WRITTEN REQUEST>
Without the images, write out the whole listing exactly.

GIVEN INFORMATION>
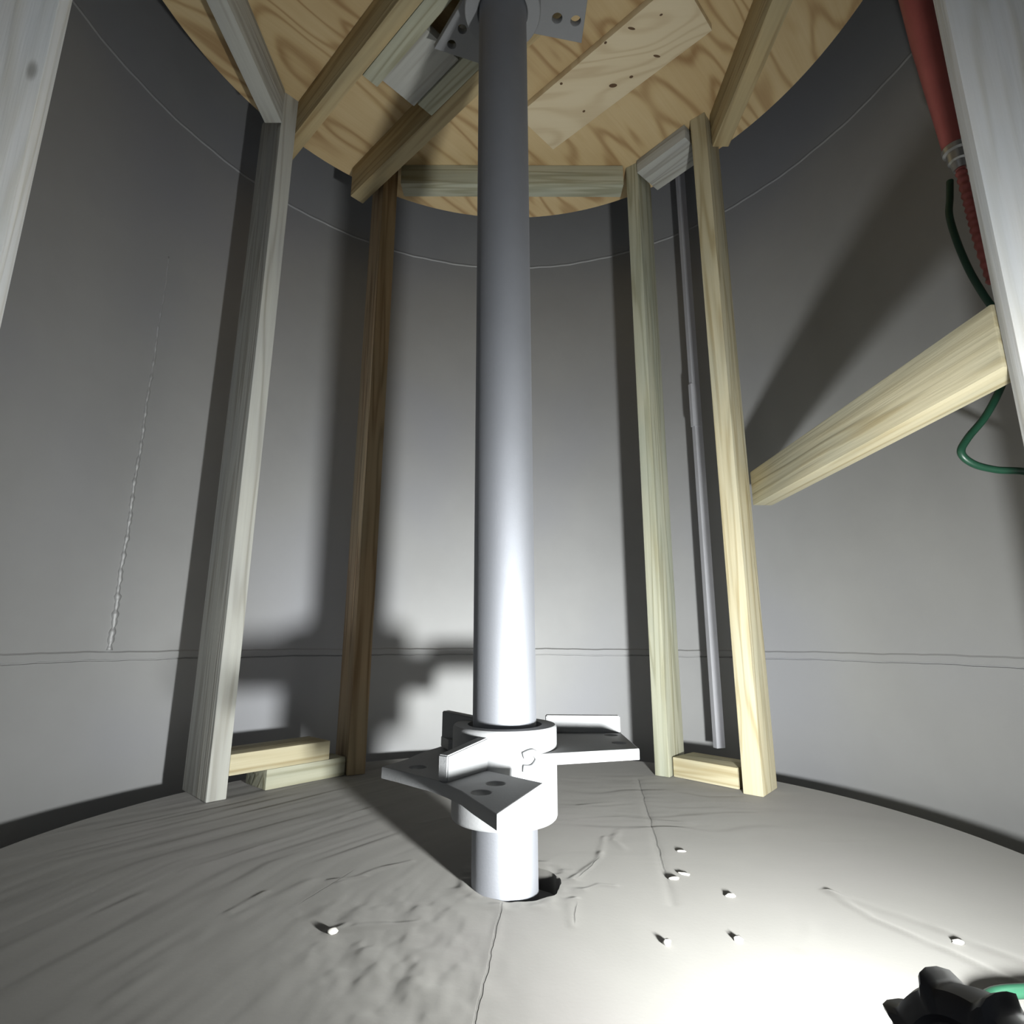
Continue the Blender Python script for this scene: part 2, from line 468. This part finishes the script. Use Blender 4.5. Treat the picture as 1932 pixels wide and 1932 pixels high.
for v in bm.verts:                                                   # hand-made seams are never quite straight
    a = math.atan2(v.co.y - CY, v.co.x - CX)
    if abs(v.co.z - Z_LOW) < 0.03: v.co.z += 0.0006 * math.sin(a * 23) + 0.0004 * math.sin(a * 61 + 1.0) + 0.0003 * math.sin(a * 131)
    if abs(v.co.z - Z_UP) < 0.03: v.co.z += 0.0008 * math.sin(a * 31) + 0.0006 * math.sin(a * 83)
prof2 = [(R_WALL + 0.02, 2.0), (R_WALL + 0.02, -0.30)]
lathe(bm, prof2, Vector((CX, CY, 0)), n=100, a0=-math.pi / 2 + HALF, a1=1.5 * math.pi - HALF)
wall = bm_obj('wall_round', bm, M_WALL, None, 0.35); tag(wall, kind='structure')
# upright weld bead on the left of the shell
bm = bmesh.new()
pts, rad = [], []
aL = math.atan2(1.060 - CY, -0.7296 - CX)
for i in range(160):
    z = 0.238 + (1.05 - 0.238) * i / 159
    k = i / 159
    a = aL + 0.0012 * math.sin(z * 37) + 0.0006 * math.sin(z * 151)
    pts.append((CX + (R_WALL + 0.0006) * math.cos(a), CY + (R_WALL + 0.0006) * math.sin(a), z))
    rad.append((0.0056 if k < 0.12 else 0.0046) * (1 - 0.55 * k) * (1 + 0.25 * math.sin(z * 400) + 0.2 * math.sin(z * 173)))
tube(bm, pts, rad, 8)
bead = bm_obj('weld_bead', bm, M_WALL, wall, 3.14)

# tank bottom below the platform and tank top above the plywood
bm = bmesh.new(); bmesh.ops.create_circle(bm, cap_ends=True, segments=120, radius=R_WALL + 0.02)
for v in bm.verts: v.co += Vector((CX, CY, -0.30))
tag(bm_obj('floor_lower', bm, M_WALL), kind='structure')
bm = bmesh.new(); bmesh.ops.create_circle(bm, cap_ends=True, segments=120, radius=R_WALL + 0.02)
for v in bm.verts: v.co += Vector((CX, CY, 2.0))
tag(bm_obj('ceiling_upper', bm, M_WALL), kind='structure')

# plywood ceiling
ceiling = extruded('ceiling', circle((CX, CYC), R_CEIL, 160), [], ZC, ZC + 0.018, M_PLY, None, 0.0006)
tag(ceiling, kind='structure')

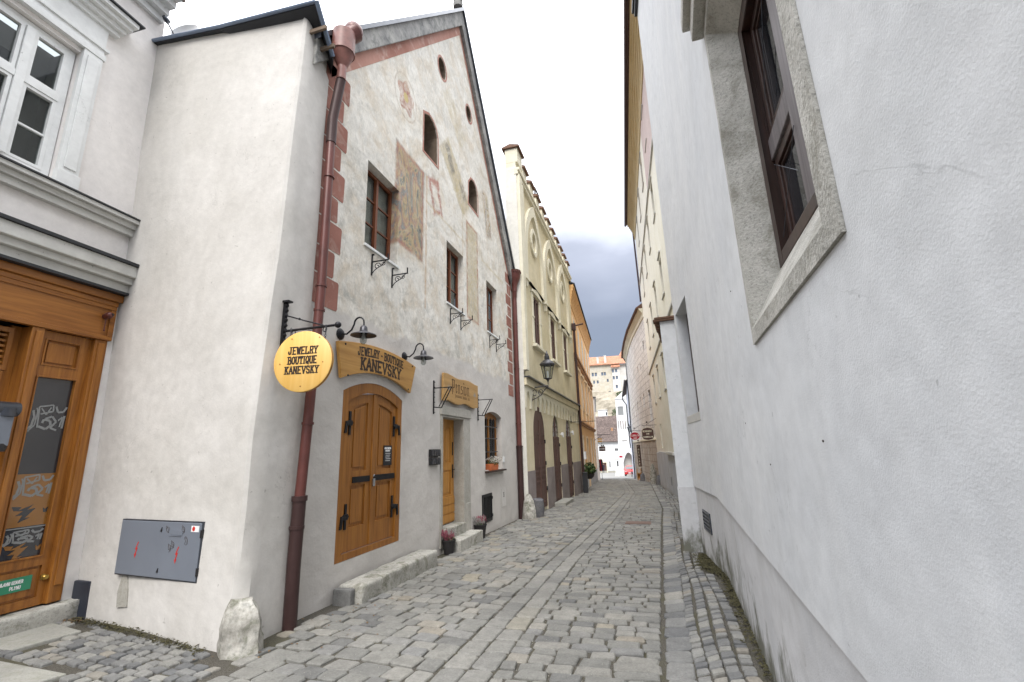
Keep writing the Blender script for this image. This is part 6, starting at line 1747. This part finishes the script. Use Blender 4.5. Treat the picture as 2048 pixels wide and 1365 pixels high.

RESULT>
Continue the Blender Python script for this scene: part 2, from line 468. This part finishes the script. Use Blender 4.5. Treat the picture as 1932 pixels wide and 1932 pixels high.
for v in bm.verts:                                                   # hand-made seams are never quite straight
    a = math.atan2(v.co.y - CY, v.co.x - CX)
    if abs(v.co.z - Z_LOW) < 0.03: v.co.z += 0.0006 * math.sin(a * 23) + 0.0004 * math.sin(a * 61 + 1.0) + 0.0003 * math.sin(a * 131)
    if abs(v.co.z - Z_UP) < 0.03: v.co.z += 0.0008 * math.sin(a * 31) + 0.0006 * math.sin(a * 83)
prof2 = [(R_WALL + 0.02, 2.0), (R_WALL + 0.02, -0.30)]
lathe(bm, prof2, Vector((CX, CY, 0)), n=100, a0=-math.pi / 2 + HALF, a1=1.5 * math.pi - HALF)
wall = bm_obj('wall_round', bm, M_WALL, None, 0.35); tag(wall, kind='structure')
# upright weld bead on the left of the shell
bm = bmesh.new()
pts, rad = [], []
aL = math.atan2(1.060 - CY, -0.7296 - CX)
for i in range(160):
    z = 0.238 + (1.05 - 0.238) * i / 159
    k = i / 159
    a = aL + 0.0012 * math.sin(z * 37) + 0.0006 * math.sin(z * 151)
    pts.append((CX + (R_WALL + 0.0006) * math.cos(a), CY + (R_WALL + 0.0006) * math.sin(a), z))
    rad.append((0.0056 if k < 0.12 else 0.0046) * (1 - 0.55 * k) * (1 + 0.25 * math.sin(z * 400) + 0.2 * math.sin(z * 173)))
tube(bm, pts, rad, 8)
bead = bm_obj('weld_bead', bm, M_WALL, wall, 3.14)

# tank bottom below the platform and tank top above the plywood
bm = bmesh.new(); bmesh.ops.create_circle(bm, cap_ends=True, segments=120, radius=R_WALL + 0.02)
for v in bm.verts: v.co += Vector((CX, CY, -0.30))
tag(bm_obj('floor_lower', bm, M_WALL), kind='structure')
bm = bmesh.new(); bmesh.ops.create_circle(bm, cap_ends=True, segments=120, radius=R_WALL + 0.02)
for v in bm.verts: v.co += Vector((CX, CY, 2.0))
tag(bm_obj('ceiling_upper', bm, M_WALL), kind='structure')

# plywood ceiling
ceiling = extruded('ceiling', circle((CX, CYC), R_CEIL, 160), [], ZC, ZC + 0.018, M_PLY, None, 0.0006)
tag(ceiling, kind='structure')

Keep writing the Blender script for this image. This is part 6, starting at line 1747. This part finishes the script. Use Blender 4.5. Treat the picture as 2048 pixels wide and 1365 pixels high.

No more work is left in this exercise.